=== Given entries ===

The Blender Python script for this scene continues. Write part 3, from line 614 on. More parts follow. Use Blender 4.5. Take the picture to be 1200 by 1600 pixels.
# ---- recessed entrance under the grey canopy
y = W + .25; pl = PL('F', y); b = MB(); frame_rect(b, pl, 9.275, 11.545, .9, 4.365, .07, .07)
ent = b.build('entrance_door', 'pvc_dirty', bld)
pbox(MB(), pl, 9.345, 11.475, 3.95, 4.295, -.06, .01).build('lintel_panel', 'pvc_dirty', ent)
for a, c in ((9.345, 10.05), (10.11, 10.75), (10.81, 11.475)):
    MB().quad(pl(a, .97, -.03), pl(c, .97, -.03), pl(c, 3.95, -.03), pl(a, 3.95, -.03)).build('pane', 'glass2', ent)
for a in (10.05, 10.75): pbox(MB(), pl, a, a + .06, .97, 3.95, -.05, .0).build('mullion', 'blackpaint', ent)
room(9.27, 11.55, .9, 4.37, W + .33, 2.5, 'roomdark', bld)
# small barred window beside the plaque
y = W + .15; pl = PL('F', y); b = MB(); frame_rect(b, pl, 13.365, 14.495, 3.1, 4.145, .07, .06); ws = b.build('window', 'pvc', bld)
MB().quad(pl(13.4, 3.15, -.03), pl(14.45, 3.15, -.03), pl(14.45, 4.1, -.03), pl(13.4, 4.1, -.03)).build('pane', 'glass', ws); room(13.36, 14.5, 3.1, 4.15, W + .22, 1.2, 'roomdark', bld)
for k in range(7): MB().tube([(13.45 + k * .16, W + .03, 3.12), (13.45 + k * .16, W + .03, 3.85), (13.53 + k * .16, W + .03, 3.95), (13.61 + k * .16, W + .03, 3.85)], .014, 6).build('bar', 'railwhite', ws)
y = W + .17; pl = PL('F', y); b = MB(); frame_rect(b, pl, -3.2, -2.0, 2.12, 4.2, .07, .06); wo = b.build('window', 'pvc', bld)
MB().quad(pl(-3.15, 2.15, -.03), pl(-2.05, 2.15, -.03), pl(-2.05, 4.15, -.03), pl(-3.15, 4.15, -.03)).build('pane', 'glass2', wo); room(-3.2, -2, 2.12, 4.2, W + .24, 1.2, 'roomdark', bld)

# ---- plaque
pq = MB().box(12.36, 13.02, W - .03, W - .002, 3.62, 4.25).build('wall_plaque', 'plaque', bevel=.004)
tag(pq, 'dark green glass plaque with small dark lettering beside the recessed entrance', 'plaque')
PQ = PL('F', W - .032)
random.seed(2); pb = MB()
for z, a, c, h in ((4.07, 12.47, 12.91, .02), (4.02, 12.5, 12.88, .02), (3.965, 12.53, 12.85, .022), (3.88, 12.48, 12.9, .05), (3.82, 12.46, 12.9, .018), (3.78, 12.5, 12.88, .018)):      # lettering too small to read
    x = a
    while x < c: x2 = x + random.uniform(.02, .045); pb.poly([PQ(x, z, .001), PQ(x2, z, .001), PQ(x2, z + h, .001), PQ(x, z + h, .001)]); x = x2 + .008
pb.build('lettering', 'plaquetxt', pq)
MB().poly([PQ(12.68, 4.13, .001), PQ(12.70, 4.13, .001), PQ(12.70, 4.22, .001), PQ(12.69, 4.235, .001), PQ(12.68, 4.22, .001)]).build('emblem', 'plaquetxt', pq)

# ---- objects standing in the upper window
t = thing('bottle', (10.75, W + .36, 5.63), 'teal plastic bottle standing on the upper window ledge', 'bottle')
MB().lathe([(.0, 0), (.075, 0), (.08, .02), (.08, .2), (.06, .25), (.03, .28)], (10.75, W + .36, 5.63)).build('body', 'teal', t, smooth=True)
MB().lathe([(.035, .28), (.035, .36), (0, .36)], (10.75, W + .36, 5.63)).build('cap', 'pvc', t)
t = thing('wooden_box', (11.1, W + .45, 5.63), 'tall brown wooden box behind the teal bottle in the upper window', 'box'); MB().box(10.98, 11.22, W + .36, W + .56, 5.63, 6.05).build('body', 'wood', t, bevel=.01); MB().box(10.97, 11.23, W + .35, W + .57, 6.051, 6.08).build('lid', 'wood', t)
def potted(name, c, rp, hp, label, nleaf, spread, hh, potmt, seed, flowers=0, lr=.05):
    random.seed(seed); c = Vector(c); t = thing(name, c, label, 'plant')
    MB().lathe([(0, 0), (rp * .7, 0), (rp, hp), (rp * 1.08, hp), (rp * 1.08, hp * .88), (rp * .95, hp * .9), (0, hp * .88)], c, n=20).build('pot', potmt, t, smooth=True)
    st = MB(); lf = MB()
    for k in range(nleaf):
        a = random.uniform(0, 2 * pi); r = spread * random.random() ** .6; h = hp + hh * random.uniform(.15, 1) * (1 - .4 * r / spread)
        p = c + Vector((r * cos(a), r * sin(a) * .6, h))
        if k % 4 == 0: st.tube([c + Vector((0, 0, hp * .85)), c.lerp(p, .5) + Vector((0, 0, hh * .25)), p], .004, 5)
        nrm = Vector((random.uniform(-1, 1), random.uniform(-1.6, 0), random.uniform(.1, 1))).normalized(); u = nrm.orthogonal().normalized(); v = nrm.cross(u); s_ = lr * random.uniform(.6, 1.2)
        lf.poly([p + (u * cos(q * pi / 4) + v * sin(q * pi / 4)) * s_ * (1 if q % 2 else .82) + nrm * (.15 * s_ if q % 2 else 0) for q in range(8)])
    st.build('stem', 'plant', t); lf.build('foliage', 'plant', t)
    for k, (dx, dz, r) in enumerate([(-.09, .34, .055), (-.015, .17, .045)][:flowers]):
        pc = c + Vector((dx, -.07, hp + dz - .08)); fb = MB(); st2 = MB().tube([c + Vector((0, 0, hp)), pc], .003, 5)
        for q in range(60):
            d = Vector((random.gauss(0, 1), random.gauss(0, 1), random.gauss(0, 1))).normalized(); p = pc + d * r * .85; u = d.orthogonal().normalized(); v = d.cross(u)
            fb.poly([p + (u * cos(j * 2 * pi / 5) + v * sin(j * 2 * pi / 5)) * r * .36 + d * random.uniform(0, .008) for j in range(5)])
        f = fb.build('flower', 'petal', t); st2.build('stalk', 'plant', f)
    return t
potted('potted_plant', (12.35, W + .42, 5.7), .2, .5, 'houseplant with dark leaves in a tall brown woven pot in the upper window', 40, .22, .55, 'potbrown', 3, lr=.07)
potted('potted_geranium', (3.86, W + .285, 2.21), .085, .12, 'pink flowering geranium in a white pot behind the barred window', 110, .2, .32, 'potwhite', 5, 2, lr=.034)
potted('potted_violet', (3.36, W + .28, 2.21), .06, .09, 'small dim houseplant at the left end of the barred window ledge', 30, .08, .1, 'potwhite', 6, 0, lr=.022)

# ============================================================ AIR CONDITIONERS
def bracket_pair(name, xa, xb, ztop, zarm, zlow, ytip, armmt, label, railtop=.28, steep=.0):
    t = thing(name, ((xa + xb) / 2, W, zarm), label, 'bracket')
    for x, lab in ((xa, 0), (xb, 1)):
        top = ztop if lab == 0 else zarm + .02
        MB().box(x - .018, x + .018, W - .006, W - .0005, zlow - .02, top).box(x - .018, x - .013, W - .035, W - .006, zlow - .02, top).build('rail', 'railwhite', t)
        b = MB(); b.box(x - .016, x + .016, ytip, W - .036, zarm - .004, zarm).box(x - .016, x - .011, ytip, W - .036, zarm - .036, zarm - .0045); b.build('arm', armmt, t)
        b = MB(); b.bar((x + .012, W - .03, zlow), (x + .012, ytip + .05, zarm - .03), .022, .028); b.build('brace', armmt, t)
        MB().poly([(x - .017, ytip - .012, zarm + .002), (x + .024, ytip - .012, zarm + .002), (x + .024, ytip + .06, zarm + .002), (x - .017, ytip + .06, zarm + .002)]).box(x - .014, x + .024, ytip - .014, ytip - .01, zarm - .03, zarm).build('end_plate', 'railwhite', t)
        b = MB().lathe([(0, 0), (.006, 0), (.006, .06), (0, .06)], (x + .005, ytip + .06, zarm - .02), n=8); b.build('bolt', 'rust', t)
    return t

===
=== Given entries ===

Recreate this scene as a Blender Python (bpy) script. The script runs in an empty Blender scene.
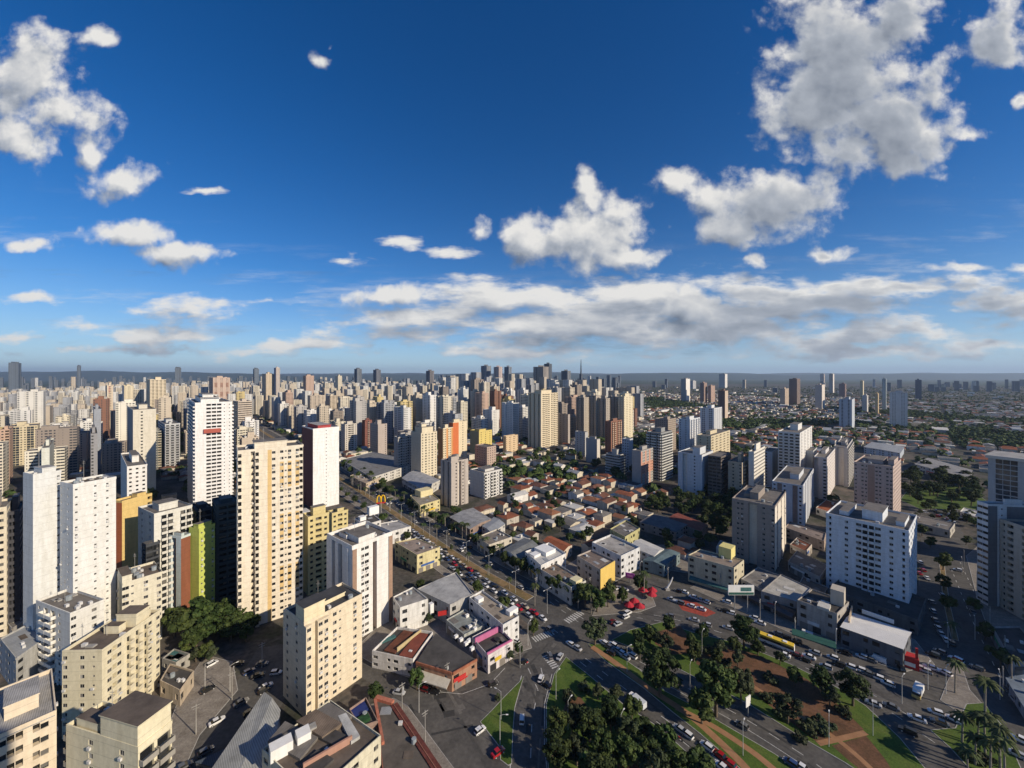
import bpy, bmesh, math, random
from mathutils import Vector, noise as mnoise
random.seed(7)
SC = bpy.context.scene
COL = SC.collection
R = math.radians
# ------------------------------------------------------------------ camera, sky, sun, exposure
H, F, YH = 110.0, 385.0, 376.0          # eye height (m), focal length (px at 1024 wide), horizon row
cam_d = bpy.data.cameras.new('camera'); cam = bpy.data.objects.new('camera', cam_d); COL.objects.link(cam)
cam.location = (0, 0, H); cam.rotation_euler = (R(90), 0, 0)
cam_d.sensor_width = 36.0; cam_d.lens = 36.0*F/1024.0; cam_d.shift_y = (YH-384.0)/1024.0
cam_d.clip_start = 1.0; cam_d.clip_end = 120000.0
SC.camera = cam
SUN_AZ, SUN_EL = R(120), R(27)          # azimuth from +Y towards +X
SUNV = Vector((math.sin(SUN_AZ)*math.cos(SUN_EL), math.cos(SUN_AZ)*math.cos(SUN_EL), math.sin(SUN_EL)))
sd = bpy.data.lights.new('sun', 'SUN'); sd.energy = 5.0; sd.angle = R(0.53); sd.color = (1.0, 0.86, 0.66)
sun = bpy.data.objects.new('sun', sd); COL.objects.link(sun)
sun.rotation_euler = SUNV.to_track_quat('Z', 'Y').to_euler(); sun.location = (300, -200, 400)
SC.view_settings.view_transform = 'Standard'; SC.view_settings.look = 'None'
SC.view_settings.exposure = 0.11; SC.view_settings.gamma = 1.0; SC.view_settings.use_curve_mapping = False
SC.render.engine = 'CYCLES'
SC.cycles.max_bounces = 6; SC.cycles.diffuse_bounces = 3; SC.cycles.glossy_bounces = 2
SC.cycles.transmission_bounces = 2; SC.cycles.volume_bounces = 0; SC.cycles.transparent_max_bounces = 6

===

■ What you are asked to do ■
Quote the lines above exactly, starting with the one that has "Recreate this scene" and ending with the one that has "SC.cycles.transmission_bounces = 2;"; drop the pictures and include nothing else.

■ Expected answer ■
Recreate this scene as a Blender Python (bpy) script. The script runs in an empty Blender scene.
import bpy, bmesh, math, random
from mathutils import Vector, noise as mnoise
random.seed(7)
SC = bpy.context.scene
COL = SC.collection
R = math.radians
# ------------------------------------------------------------------ camera, sky, sun, exposure
H, F, YH = 110.0, 385.0, 376.0          # eye height (m), focal length (px at 1024 wide), horizon row
cam_d = bpy.data.cameras.new('camera'); cam = bpy.data.objects.new('camera', cam_d); COL.objects.link(cam)
cam.location = (0, 0, H); cam.rotation_euler = (R(90), 0, 0)
cam_d.sensor_width = 36.0; cam_d.lens = 36.0*F/1024.0; cam_d.shift_y = (YH-384.0)/1024.0
cam_d.clip_start = 1.0; cam_d.clip_end = 120000.0
SC.camera = cam
SUN_AZ, SUN_EL = R(120), R(27)          # azimuth from +Y towards +X
SUNV = Vector((math.sin(SUN_AZ)*math.cos(SUN_EL), math.cos(SUN_AZ)*math.cos(SUN_EL), math.sin(SUN_EL)))
sd = bpy.data.lights.new('sun', 'SUN'); sd.energy = 5.0; sd.angle = R(0.53); sd.color = (1.0, 0.86, 0.66)
sun = bpy.data.objects.new('sun', sd); COL.objects.link(sun)
sun.rotation_euler = SUNV.to_track_quat('Z', 'Y').to_euler(); sun.location = (300, -200, 400)
SC.view_settings.view_transform = 'Standard'; SC.view_settings.look = 'None'
SC.view_settings.exposure = 0.11; SC.view_settings.gamma = 1.0; SC.view_settings.use_curve_mapping = False
SC.render.engine = 'CYCLES'
SC.cycles.max_bounces = 6; SC.cycles.diffuse_bounces = 3; SC.cycles.glossy_bounces = 2
SC.cycles.transmission_bounces = 2; SC.cycles.volume_bounces = 0; SC.cycles.transparent_max_bounces = 6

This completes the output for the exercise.